Sudah seharusnya mereka bekerjasama, bukan saling menjauh
dan saling mengatakan bahwa yang satu tak paham obat, yang lain tak
mengerti pasien. Atau mengatakan bahwa Ahli Fiqih banyak membuat bid'ah,
padahal sebenarnya pendapat mereka berdasar sumber yang shahih tapi
disesuaikan dosisnya dengan kondisi masyarakat pada waktu dan tempat
tertentu. Atau mengatakan bahwa Ahli Hadits menyusahkan orang, padahal
mereka memang hanya memberikan obat dengan dosis yang belum ditulis.

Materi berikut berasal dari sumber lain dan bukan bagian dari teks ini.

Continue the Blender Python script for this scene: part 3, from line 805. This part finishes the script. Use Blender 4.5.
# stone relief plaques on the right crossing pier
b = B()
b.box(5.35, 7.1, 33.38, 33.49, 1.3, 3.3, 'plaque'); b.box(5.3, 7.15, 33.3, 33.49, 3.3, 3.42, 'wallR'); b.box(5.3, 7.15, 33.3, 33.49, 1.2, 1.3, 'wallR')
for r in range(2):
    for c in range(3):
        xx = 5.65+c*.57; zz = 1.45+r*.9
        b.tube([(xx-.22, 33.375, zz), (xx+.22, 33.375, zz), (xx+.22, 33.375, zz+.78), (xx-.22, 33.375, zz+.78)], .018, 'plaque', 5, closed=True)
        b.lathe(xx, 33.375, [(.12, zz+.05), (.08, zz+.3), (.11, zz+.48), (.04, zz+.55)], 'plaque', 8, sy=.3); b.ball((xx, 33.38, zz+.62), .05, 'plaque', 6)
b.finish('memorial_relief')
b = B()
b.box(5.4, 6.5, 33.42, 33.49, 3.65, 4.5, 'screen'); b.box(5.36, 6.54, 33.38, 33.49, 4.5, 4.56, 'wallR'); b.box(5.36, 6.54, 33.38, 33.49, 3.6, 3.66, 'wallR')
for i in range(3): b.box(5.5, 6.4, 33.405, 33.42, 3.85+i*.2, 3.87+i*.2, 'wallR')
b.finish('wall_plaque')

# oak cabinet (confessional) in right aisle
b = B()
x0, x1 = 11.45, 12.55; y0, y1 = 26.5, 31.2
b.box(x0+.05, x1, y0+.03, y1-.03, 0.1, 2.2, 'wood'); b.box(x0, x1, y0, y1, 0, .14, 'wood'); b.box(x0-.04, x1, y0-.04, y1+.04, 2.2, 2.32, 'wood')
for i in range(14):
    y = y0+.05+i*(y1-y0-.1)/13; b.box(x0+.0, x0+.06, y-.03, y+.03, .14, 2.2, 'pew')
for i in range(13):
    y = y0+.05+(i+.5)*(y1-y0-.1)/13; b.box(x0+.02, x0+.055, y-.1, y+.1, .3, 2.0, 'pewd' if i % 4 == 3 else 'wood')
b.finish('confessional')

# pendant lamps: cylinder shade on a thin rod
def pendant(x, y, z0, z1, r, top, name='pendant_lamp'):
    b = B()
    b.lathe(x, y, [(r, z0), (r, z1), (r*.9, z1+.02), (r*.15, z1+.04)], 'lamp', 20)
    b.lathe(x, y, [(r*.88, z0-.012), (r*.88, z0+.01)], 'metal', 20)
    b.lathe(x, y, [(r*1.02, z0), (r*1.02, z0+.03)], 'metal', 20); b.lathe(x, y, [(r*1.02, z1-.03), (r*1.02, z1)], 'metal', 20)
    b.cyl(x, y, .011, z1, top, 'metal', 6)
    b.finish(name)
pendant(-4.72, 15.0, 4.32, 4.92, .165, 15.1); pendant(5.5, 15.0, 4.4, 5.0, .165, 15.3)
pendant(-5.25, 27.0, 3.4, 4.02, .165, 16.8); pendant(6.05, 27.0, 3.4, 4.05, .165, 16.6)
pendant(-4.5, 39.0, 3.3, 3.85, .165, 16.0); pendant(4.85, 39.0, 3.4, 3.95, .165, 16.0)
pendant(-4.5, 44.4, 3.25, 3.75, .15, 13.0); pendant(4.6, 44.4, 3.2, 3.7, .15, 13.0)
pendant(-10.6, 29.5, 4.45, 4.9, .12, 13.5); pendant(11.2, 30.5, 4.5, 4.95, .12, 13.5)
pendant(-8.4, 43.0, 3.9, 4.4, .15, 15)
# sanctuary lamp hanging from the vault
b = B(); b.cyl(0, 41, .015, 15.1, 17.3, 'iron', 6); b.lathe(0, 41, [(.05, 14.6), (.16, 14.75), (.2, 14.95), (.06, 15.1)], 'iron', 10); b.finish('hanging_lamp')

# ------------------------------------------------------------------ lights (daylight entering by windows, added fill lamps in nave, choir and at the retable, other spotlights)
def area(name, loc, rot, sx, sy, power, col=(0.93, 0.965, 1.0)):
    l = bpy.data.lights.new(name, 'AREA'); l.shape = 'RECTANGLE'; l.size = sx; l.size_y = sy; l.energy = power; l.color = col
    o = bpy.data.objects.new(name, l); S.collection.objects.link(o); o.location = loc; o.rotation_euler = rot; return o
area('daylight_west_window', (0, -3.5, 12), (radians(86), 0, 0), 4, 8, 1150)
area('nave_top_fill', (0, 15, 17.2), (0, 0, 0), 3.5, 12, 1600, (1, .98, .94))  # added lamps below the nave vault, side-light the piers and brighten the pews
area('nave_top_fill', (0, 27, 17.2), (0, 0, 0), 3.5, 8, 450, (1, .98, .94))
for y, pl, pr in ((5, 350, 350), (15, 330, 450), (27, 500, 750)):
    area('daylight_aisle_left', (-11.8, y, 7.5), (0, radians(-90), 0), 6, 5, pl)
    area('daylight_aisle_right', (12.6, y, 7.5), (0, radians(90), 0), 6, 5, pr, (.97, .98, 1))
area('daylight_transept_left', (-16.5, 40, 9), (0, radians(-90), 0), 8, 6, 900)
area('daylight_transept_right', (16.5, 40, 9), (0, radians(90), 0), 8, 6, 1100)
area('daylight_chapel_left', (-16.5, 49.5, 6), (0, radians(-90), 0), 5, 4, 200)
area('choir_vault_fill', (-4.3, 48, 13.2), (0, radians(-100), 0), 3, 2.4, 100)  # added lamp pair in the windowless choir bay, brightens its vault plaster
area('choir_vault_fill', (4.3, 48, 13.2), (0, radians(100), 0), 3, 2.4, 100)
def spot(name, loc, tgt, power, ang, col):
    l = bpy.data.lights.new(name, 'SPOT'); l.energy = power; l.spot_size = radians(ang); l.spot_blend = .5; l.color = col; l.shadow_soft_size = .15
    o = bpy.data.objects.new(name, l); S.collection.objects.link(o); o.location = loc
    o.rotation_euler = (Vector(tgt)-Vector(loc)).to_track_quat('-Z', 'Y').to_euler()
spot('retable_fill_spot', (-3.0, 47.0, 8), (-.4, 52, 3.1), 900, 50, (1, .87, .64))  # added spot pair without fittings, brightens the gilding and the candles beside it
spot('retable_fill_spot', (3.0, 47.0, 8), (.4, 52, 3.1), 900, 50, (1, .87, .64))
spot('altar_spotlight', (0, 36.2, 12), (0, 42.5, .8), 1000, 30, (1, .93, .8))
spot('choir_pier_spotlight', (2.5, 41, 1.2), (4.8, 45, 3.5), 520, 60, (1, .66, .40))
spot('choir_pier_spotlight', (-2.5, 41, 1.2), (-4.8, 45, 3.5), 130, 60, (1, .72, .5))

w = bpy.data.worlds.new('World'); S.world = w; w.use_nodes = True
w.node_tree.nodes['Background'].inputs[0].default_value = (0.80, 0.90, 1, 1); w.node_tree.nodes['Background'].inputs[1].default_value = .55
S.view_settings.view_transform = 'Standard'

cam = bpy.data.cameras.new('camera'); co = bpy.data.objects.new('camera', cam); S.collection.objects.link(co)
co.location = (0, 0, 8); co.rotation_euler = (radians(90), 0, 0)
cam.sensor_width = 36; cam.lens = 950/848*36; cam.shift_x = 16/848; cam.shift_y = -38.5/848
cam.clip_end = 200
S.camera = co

Kalau yang dimaksud Ustadz Sunnah dan Kajian Sunnah adalah
para Ahli Hadits, pergi ke Apoteker memang menjadikan kita memperoleh
obat. Jawabannya terang dan pasti; sakit A maka obatnya X.
Tapi cobalah sesekali datang ke majelis Ahli Fiqih yang
mungkin tidak tampak sebagai Ustadz Sunnah dan Kajian Sunnah; barangkali
di sana kita akan berjumpa dokter yang akan memeriksa kesesuaian
kondisi badan kita dengan obat yang ada.